When a server is busy, incoming requests don’t immediately disappear. Instead, they wait in a series of buffers across the network stack. Understanding where this happens helps explain latency spikes, timeouts, and dropped connections (even when the CPU hasn't spiked).

The Kernel Layer (TCP Queues)

Before your application code even knows a request exists, the Operating System handles the handshake.

  • SYN Backlog: This is the waiting room for the TCP "Three-Way Handshake." If this fills up (e.g. during a SYN flood) the server the server may delay or drop new connection attempts.
  • Accept Queue: Once the handshake is finished, the connection is "Established" and moved here. It stays in this queue until the application calls accept() to pull it into the app layer.
  • Impact: If these fill up, clients see "Connection Refused" or "Connection Timeout."

The Application Layer

Once the app "accepts" the connection, it enters the internal work queue.

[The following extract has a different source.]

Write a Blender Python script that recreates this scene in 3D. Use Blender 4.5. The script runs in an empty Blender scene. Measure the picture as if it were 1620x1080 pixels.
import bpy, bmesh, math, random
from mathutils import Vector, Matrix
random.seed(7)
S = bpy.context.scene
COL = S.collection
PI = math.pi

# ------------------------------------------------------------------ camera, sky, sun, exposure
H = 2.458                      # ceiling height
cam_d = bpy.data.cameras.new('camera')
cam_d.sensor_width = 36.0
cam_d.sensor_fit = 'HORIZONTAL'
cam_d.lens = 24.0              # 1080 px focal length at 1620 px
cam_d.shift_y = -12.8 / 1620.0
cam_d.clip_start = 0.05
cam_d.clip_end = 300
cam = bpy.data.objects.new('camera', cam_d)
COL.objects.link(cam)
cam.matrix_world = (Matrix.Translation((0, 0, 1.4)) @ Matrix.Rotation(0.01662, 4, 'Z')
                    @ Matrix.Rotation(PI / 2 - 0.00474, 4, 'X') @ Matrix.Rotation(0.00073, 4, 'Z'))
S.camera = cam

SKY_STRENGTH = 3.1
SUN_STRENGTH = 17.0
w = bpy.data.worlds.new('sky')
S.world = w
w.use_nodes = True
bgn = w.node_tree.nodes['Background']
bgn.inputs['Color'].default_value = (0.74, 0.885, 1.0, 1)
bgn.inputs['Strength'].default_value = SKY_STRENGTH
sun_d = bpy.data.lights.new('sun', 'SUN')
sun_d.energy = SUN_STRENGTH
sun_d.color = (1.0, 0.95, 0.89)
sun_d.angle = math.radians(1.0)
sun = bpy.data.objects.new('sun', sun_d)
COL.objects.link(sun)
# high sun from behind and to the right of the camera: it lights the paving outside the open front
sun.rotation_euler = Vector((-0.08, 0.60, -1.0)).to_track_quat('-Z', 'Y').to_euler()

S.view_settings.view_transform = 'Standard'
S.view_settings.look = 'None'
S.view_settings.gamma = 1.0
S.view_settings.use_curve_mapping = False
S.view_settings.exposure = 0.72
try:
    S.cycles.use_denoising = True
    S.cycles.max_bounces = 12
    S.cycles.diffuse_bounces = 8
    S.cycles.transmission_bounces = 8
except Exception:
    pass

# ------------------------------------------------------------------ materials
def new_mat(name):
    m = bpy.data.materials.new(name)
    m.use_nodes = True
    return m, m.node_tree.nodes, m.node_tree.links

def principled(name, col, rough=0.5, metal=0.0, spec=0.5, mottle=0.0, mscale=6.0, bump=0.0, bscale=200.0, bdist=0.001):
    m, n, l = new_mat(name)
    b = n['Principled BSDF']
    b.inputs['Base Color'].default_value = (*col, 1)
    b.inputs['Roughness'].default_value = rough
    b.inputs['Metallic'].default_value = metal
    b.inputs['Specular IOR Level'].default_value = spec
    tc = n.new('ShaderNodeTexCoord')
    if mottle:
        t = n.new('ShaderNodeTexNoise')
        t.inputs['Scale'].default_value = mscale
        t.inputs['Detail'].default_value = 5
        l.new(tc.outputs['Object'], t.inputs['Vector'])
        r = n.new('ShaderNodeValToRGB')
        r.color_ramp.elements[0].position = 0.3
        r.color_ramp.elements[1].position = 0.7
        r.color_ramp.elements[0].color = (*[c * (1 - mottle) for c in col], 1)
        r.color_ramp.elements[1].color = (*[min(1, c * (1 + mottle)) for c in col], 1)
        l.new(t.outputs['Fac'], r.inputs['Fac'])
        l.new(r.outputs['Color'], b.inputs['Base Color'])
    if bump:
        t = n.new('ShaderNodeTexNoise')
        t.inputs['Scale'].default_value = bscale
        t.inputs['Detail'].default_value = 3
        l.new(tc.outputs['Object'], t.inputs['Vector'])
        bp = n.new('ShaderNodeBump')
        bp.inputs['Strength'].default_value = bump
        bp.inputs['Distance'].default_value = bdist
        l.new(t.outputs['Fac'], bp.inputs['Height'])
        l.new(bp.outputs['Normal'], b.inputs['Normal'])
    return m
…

  • Thread Pools: In languages like Java or Python (WSGI), a fixed number of workers pick up requests. If all workers are busy, the request sits in a local buffer.
  • Event Loops: In Node.js or Go, the queue is managed by the runtime's scheduler/event-loop.

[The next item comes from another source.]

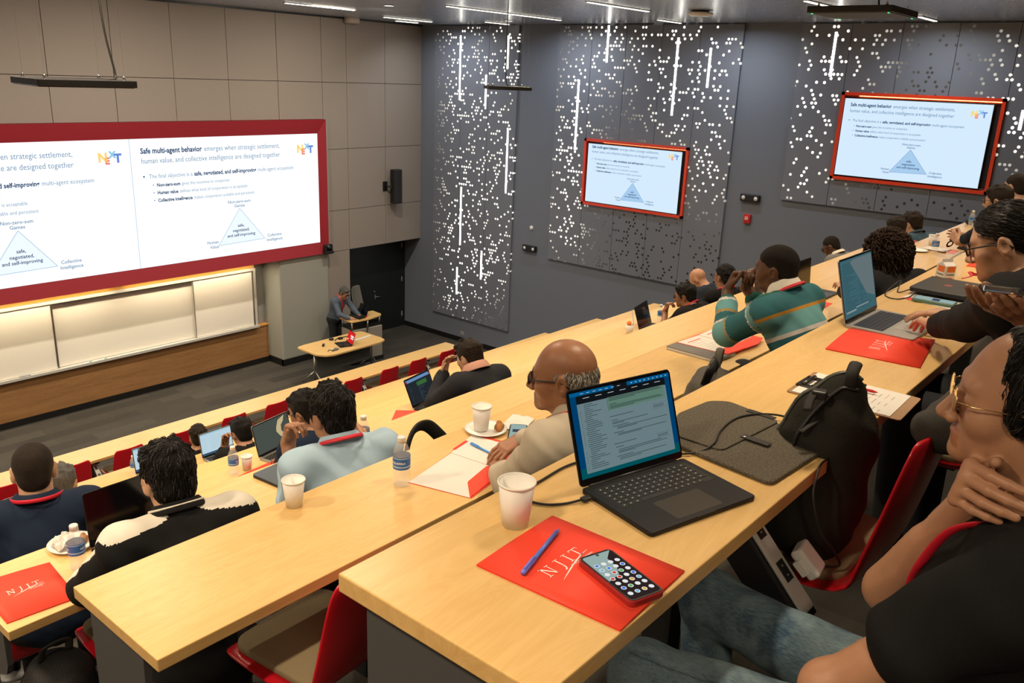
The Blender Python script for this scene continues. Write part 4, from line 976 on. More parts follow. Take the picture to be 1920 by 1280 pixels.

Infrastructure Layer (Proxies & Load Balancers)

Most modern apps sit behind Nginx, HAProxy, or a Cloud Load Balancer.

  • Surge Queues: These buffers absorb spikes so the backend doesn't crash.
  • Connection Limits: Proxies often limit how many concurrent connections they will send to a single backend instance to prevent "cascading failures".

The Client Side

We often forget that the client (the browser or a mobile app) has its own limits.

  • Browser Limits: Most browsers only allow 6 concurrent connections per domain.
  • Connection Pooling: If your microservice uses an HTTP client to call another service, it may be queuing requests locally because its internal pool is exhausted.

What Happens When Everything Is Full?

When queues reach their limit, the system must choose:

  • Tail Drop: Reject the newest incoming requests immediately.
  • Increased Latency: Let the queue grow, causing requests to time out before they are even processed.

It is almost always better to fail fast with an HTTP 503 than to let a queue grow indefinitely. This allows the client to retry or fail gracefully rather than hanging forever.